== WHAT TO DO ==
Pick out the lines below with "from" and list them.
* * * *
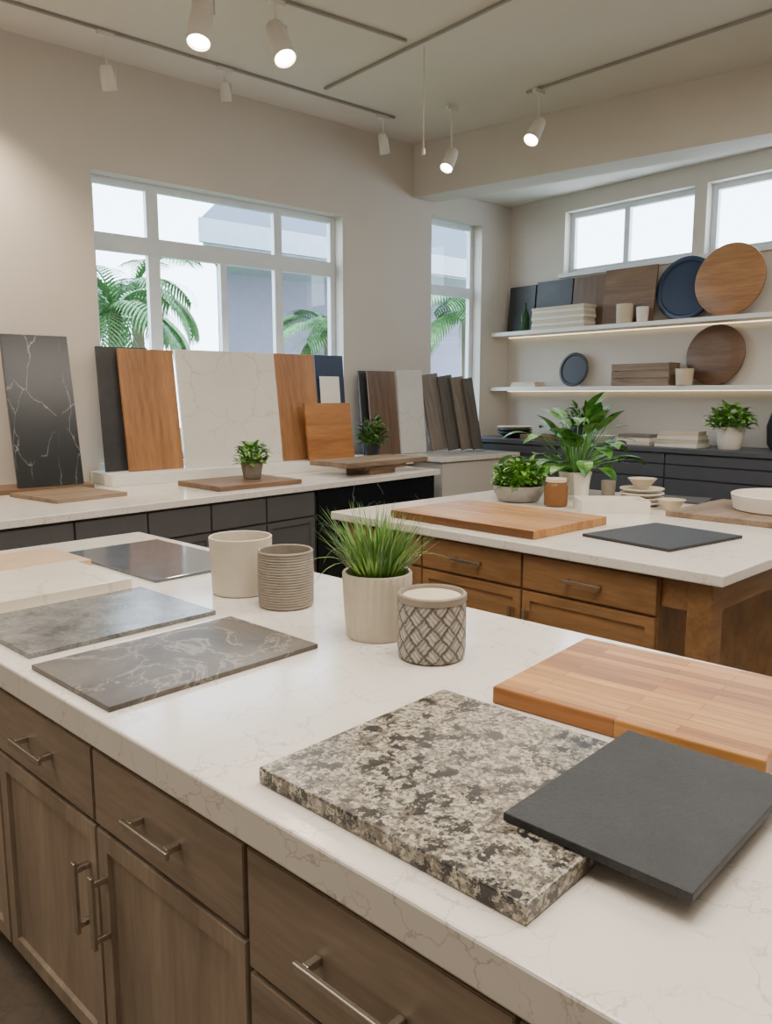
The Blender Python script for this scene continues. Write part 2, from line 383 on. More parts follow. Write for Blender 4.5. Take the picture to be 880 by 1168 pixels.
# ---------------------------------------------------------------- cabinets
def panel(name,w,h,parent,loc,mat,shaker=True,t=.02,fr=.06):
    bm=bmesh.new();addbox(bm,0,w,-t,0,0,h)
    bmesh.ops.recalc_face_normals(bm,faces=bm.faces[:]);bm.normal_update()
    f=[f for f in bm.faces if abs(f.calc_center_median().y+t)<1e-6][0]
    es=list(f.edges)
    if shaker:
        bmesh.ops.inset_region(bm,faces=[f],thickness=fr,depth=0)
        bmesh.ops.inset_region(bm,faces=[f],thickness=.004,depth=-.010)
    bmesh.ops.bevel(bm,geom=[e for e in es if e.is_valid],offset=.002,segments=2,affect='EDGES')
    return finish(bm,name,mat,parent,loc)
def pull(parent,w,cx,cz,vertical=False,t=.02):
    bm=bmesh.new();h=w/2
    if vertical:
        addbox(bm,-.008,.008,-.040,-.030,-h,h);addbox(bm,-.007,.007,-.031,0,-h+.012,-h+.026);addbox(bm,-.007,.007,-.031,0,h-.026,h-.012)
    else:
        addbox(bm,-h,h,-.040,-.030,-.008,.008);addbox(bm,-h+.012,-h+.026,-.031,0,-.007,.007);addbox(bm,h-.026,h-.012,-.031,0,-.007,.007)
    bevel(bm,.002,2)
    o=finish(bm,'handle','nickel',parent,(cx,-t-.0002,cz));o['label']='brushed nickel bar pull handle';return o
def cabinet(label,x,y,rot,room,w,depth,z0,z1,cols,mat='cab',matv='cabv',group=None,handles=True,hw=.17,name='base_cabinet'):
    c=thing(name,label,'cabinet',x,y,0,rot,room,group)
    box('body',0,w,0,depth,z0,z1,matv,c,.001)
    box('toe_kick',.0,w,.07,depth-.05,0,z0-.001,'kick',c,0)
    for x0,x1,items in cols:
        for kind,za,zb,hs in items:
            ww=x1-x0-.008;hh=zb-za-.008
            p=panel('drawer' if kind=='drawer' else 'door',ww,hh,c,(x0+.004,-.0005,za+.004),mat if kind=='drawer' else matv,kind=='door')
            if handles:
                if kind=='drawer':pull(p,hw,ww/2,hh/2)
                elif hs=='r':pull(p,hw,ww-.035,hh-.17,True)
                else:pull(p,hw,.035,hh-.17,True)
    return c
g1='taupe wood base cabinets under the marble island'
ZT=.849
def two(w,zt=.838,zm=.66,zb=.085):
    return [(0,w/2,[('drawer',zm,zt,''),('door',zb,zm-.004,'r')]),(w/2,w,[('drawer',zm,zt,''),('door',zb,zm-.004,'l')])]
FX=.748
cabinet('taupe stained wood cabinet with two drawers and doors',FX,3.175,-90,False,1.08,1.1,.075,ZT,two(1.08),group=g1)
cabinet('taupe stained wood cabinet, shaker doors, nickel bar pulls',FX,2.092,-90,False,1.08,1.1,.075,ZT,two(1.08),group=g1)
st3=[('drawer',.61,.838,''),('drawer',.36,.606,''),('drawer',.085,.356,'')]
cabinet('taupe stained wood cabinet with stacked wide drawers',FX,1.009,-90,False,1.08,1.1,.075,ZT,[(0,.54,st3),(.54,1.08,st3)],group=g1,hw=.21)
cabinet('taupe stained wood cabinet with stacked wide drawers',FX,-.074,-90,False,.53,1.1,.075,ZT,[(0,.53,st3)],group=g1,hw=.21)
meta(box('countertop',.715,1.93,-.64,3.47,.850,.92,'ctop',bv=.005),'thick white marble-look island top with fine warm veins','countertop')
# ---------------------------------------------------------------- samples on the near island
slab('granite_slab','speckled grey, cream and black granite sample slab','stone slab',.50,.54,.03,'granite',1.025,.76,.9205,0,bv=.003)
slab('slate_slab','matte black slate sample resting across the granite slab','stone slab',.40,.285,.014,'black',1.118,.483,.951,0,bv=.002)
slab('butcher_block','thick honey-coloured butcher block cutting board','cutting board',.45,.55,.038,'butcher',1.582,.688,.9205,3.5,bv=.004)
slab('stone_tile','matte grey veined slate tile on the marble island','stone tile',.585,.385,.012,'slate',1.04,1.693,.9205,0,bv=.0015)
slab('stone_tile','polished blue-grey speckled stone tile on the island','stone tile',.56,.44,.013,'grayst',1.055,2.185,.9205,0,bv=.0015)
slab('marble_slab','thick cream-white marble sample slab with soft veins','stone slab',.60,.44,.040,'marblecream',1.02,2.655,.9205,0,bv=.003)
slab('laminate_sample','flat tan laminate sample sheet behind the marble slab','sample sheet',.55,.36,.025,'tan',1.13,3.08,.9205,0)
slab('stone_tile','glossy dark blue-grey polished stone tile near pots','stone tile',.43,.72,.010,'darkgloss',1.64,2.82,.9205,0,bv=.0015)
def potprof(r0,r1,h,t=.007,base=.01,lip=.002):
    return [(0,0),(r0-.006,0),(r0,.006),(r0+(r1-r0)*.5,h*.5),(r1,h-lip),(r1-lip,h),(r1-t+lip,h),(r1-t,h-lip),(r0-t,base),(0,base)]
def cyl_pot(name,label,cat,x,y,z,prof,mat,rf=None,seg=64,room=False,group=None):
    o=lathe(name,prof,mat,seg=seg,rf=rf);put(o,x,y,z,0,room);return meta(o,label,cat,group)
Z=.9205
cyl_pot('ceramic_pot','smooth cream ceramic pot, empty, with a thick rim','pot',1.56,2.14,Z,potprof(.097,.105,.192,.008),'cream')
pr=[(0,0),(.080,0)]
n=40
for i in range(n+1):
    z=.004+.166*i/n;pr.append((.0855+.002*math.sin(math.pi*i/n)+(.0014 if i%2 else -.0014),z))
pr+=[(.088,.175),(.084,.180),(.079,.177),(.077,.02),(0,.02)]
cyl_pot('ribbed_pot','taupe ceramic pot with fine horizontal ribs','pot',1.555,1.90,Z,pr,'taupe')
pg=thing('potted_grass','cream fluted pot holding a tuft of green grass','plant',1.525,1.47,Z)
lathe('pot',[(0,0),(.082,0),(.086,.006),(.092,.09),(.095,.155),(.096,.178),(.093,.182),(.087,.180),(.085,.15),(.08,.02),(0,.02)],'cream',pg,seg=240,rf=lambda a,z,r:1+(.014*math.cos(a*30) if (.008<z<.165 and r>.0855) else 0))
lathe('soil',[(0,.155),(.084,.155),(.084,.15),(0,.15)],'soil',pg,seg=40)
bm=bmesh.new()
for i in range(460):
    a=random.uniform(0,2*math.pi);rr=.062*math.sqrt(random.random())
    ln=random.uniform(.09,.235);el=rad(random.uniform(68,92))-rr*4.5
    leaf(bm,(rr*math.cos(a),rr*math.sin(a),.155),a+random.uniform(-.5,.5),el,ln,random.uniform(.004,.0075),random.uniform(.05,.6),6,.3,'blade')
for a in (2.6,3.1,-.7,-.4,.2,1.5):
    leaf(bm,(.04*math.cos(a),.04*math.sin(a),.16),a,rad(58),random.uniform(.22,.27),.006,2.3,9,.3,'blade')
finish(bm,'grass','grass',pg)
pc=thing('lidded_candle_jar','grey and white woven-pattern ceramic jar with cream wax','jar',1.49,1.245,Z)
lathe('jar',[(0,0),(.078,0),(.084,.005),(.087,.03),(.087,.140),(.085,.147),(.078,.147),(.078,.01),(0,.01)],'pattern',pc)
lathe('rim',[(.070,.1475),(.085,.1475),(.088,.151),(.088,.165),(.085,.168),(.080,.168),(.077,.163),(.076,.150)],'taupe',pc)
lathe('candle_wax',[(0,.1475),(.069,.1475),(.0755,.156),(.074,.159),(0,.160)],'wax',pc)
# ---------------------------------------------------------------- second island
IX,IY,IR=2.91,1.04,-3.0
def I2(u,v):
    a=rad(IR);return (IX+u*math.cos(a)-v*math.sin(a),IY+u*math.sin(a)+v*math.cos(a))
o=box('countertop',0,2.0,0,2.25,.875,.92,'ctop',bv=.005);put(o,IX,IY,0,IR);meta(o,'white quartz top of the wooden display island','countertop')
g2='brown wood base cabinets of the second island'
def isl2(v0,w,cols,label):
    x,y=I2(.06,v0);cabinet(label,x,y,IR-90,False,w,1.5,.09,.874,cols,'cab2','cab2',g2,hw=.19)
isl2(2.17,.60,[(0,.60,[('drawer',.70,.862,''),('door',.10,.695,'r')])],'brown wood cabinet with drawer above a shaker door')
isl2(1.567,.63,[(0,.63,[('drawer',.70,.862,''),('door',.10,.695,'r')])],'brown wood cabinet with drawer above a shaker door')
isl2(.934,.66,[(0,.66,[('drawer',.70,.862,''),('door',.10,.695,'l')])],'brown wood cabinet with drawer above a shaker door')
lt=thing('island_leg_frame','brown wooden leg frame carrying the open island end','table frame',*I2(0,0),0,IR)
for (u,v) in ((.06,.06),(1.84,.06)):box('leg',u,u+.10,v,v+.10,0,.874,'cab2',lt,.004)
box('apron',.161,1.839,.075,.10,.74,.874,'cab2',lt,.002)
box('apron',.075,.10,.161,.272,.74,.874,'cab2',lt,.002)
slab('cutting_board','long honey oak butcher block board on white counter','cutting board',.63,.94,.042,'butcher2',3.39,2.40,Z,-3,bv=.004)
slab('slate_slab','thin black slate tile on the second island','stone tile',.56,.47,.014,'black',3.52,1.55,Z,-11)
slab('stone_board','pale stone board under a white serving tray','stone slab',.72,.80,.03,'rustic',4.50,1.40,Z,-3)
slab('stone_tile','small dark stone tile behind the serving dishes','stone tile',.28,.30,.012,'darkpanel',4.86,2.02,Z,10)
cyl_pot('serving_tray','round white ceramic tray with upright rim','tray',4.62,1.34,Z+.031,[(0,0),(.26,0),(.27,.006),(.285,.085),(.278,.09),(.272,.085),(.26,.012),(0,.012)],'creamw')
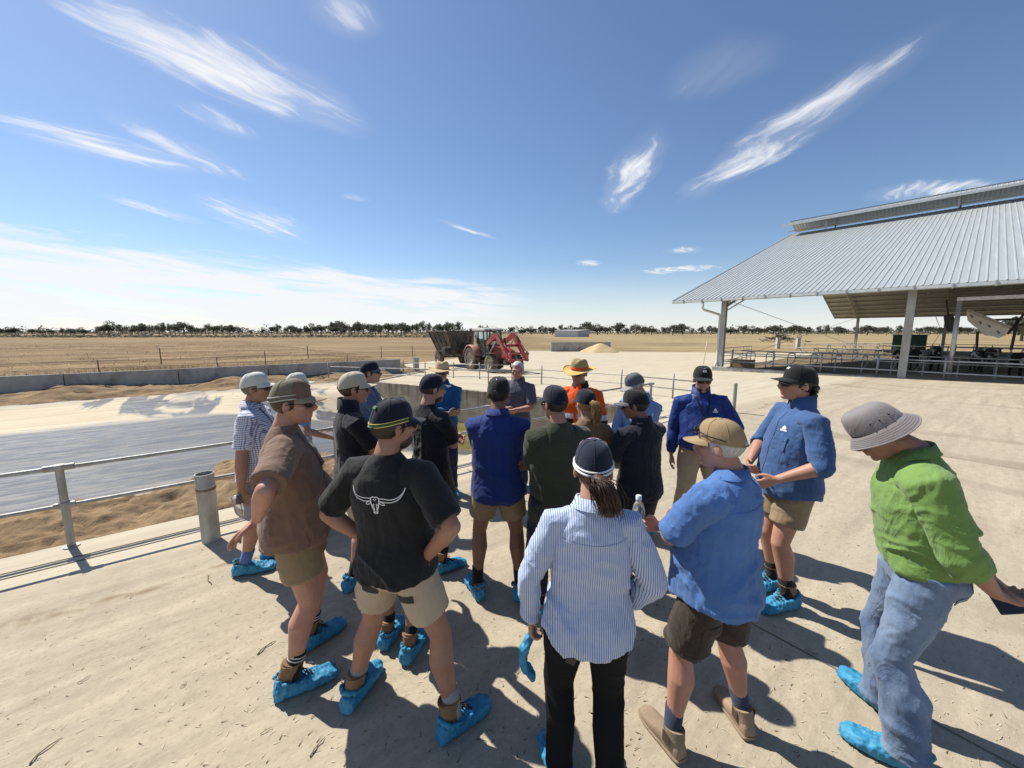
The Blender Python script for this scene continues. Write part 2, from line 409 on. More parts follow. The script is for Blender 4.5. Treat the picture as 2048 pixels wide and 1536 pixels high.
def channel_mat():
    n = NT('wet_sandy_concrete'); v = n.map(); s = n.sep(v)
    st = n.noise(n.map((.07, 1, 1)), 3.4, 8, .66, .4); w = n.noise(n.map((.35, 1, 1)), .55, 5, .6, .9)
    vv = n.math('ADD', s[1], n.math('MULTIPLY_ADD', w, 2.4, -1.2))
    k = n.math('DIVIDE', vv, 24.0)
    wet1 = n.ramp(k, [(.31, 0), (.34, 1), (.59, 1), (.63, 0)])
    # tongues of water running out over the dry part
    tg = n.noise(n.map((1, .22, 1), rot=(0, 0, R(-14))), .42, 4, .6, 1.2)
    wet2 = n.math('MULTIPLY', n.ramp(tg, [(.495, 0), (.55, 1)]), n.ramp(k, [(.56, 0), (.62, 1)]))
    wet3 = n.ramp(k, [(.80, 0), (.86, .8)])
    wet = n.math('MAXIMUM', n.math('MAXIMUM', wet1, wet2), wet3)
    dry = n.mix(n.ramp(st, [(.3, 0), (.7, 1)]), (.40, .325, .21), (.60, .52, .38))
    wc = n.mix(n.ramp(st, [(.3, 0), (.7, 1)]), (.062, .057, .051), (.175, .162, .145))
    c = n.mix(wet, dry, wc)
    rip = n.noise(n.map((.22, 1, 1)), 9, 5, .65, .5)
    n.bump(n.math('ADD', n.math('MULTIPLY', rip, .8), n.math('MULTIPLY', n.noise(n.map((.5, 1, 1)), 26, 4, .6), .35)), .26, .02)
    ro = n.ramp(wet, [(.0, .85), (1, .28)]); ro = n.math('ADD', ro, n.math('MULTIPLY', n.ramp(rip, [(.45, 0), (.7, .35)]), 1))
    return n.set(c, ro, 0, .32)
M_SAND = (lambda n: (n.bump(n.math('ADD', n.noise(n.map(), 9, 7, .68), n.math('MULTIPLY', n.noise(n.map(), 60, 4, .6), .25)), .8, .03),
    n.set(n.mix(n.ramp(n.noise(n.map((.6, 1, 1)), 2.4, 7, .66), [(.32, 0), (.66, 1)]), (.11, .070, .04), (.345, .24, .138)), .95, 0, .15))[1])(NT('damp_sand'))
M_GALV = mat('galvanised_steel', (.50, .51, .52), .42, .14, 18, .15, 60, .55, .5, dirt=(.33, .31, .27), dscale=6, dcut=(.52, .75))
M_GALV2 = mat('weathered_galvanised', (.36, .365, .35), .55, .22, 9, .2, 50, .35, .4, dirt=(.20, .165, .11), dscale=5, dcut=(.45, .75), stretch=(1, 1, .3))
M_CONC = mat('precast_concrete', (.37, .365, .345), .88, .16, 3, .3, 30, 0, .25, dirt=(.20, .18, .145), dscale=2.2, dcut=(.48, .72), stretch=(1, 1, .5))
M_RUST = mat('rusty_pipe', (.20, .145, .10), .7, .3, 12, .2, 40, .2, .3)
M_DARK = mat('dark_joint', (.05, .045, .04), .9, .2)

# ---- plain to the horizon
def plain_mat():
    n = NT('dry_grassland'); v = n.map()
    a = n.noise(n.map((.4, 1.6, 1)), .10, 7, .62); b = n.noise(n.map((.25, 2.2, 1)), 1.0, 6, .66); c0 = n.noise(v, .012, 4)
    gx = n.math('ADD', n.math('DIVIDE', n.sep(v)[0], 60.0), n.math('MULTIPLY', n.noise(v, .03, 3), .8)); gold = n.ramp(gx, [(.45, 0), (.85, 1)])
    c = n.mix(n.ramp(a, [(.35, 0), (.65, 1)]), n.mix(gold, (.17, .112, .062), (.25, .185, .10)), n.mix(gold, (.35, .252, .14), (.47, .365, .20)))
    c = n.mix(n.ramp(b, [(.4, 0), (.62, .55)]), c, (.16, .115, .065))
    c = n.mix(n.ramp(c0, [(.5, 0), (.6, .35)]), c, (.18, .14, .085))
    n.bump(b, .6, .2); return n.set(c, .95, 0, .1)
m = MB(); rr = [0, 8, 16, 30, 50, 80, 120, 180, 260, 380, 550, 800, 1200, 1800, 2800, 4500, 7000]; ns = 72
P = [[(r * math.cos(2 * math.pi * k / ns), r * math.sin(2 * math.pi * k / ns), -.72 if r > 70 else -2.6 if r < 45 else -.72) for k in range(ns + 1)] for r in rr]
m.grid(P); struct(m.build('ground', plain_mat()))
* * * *
== THE RESPONSE ==
The Blender Python script for this scene continues. Write part 2, from line 383 on. More parts follow. Write for Blender 4.5. Take the picture to be 880 by 1168 pixels.
The Blender Python script for this scene continues. Write part 2, from line 409 on. More parts follow. The script is for Blender 4.5. Treat the picture as 2048 pixels wide and 1536 pixels high.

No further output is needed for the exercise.